2019 J-LEAP Report: Miyuki Nakamura


BY Miyuki Nakamura

Kamehameha Schools Maui Campus
Pukalani, HI

Aloha, my name is Miyuki Nakamura. Now I am currently working as an Assistant Teacher at Kamehameha High School in Maui, Hawaii.

A lot of Japanese people like Hawaii and have been to Hawaii (especially Oahu). Maui is the second largest island in Hawaii. There is a lot of wonderful nature and cheerful people. Also, there are many luxury hotels near the beautiful beaches, also known as tourist spots. It’s warm, so we can live without a jacket all year.


About Kamehameha schools Maui

In Hawaii, there are three Kamehameha campuses: Maui, Oahu and Hawaii island.

Students cannot enroll without Hawaiian heritage. Kamehameha Schools respects Hawaiian traditions. For example, students have to take Hawaiian language and culture classes. Teachers also have the opportunity to participate in a Hawaiian language lesson once per month. Additionally, students chant “Oli” every Monday morning. (This “Oli” is to ask teachers for permission to come into class.) Kamehameha Maui is located on a mountain, so we can see an amazing view from the school. The school is from preschool to high school and has approximately one hundred students in each grade. There are three language classes taught at Kamehameha Maui: Japanese, Spanish and Hawaiian. And there are three levels of Japanese classes. Japanese 1 has eleven students, Japanese 2 has twelve students, Japanese 3/4 has eight students. The classes are small, but I have time to communicate with and get to know all the students well.


About my daily life

Every day, I arrive to school at 7:30. Students come to school at 8:15. Classes start at 8:45, and each class is 70 minutes long. Every day, I have three levels of Japanese classes and one period for preparation. And we have very long lunch time! 80 minutes! During lunch time, many students come to my class, and students teach me English and ask me about Japanese language and anime and manga. During this time, I can also communicate with students who don’t take Japanese class. The last class finishes at 3:00, but teachers have to stay in the classroom until 3:30 to provide extra help to students and/or answer their questions. After 3:30, I have free time. Usually I prepare for next day’s lesson with my LT until around 4:30, and after that, I exercise with students and other teachers until 6:00. My host mother is a Kamehameha teacher too. After working out, we go back home and eat dinner together. Every night we talk about what we did that day. My host mother is such a kind person, and she always takes care of me. Fianlly around 10 pm, I go to bed.

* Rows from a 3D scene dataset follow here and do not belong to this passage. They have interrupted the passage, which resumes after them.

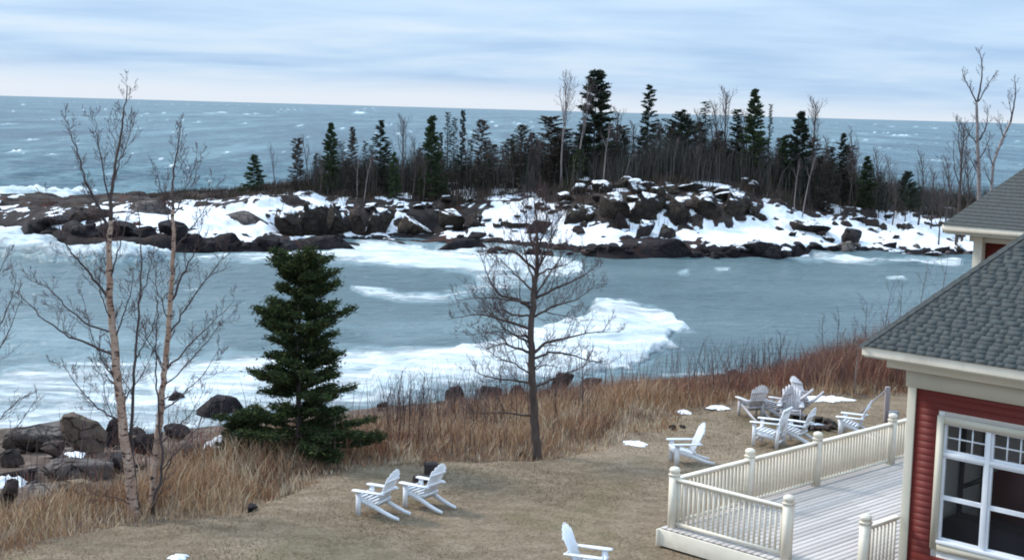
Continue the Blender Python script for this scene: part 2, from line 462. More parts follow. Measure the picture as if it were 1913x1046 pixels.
def crag(x, y):
    x = x.ravel(); y = y.ravel(); out = np.zeros(len(x))
    kx = np.floor(x / 5).astype(int); ky = np.floor(y / 5).astype(int)
    key = kx * 100000 + ky
    for k in np.unique(key):
        s = np.nonzero(key == k)[0]; cx_, cy_ = kx[s[0]], ky[s[0]]
        ids = [i for a in (-1, 0, 1) for b in (-1, 0, 1) for i in _cell.get((cx_ + a, cy_ + b), [])]
        if not ids: continue
        P = _seeds[ids]
        d = (x[s, None] - P[None, :, 0]) ** 2 + (y[s, None] - P[None, :, 1]) ** 2
        out[s] = _sh[np.array(ids)[np.argmin(d, 1)]]
    return out
def z_isl(x, y):
    x = np.asarray(x, float); y = np.asarray(y, float)
    c = CX + FPX * x / (y * math.cos(PITCH) + 10 * math.sin(PITCH)) - 4
    t = y - np.interp(c, _ic, _iy)
    t = t + (fbm(x * 0.25, y * 0.1, 21) - 0.5) * 3.0 * sstep(-2, 3, t)
    z = np.interp(t, _pt, [-3, 0, 0, 0, 0, 0, 0, 0, 0, -3])
    zs = [np.interp(c, _pc, _pz[:, k]) for k in range(5)]
    T = [-8, 0, 1.2, 7, 9.5, 15, 24, 40, 52, 62]
    Z = [-3 + 0 * c, 0 * c - .05] + zs + [zs[4] * .85, 0 * c, -3 + 0 * c]
    z = np.full(x.shape, -3.0)
    for k in range(9):
        s = (t >= T[k]) & (t < T[k + 1]); w = (t - T[k]) / (T[k + 1] - T[k])
        z = np.where(s, Z[k] * (1 - w) + Z[k + 1] * w, z)
    amp = sstep(0.3, 2.5, t) * (1 - sstep(38, 48, t))
    sh = x.shape
    z = z + amp * (crag(x + (fbm(x, y, 4) - .5) * 1.5, y).reshape(sh) * (0.22 + 0.2 * sstep(4, 9, t)) + (fbm(x * 0.7, y * 0.7, 8) - .5) * 0.5)
    return z
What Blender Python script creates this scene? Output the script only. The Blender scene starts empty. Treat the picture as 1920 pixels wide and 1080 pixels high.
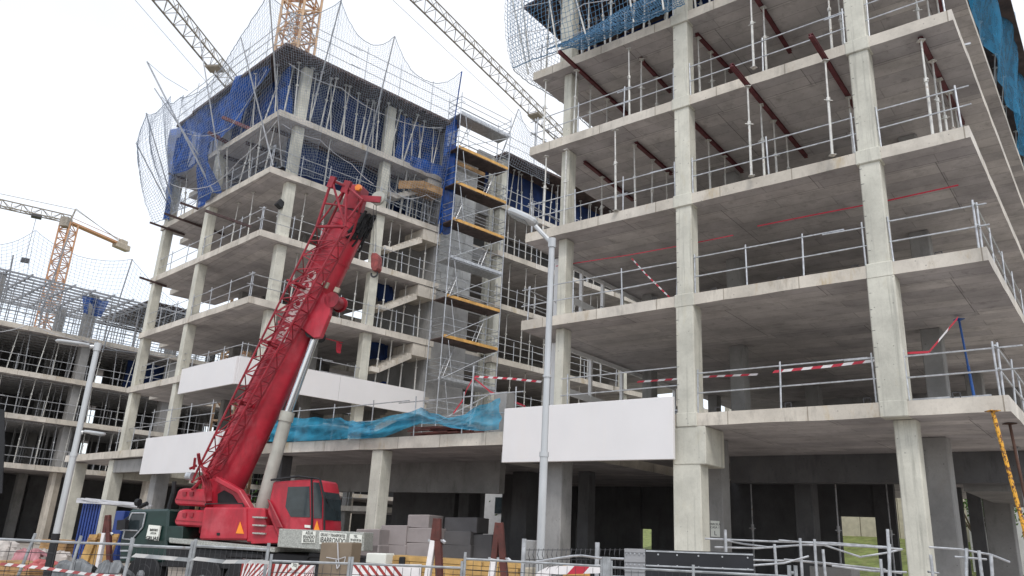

About relationship with LT

I teach Japanese with my LT, Andy Scott-sensei. He is very interesting and creative and really loves teaching Japanese to students. Scott-sensei and I work together for over 8 hours every day. So, I think the relationship between LT and AT is very important. Our team has a good relationship so far, especially as we try to say our own opinions without hiding them. The first day I told him my concern that I didn’t have experience being a Japanese language teacher. But he said to me,” Don’t worry about it, I can teach Japanese; if you can’t teach Japanese well right now, it isn’t a big problem because I can help you. But I’m not native Japanese, you are. You can help me.” I was really helped by these words. I realized that we can help each other. He treats me as a CO-teacher, not an assistant teacher. So, if I have any concern or any opinion (what I want to do in the class and so on), I tell him everything. He takes my opinion seriously every time. I’m very happy that in my first year as a Japanese language teacher, I have an opportunity to work with him.


About my role in class

Scott-sensei and I usually teach together, but I have regular tasks that I handle. For example, I usually lead Kanji, Hiragana and Katakana practice activities, teach Japanese culture and talk about my experiences. I can use very authentic materials such as my pictures, Japanese songs and Japanese TV shows, etc. Personal stories and pictures seem to be very interesting to students. When I talk about the Japanese culture, I try to talk in general terms and then present my experience. The language I use in class is over 95% Japanese. (Fortunately, I can’t speak English well, so it’s so easy for me.) Recently, students began to imitate my sayings. Even if I don’t teach the meaning of the word, students seem to understand it naturally and how to use it while listening to it many times. For students, I am a teacher and an “authentic material” too. I want students to use their time with me well.


Five months have passed since I came to Maui. Half of the school year is about to end.

Kamehameha school is a semester system, so from January, we have new classes and a new set of students. I’m so excited. I want to revise and improve my past lessons! Most importantly, I want to make an effort to create an environment and experience where the students think to themselves, “I really enjoy taking Japanese!”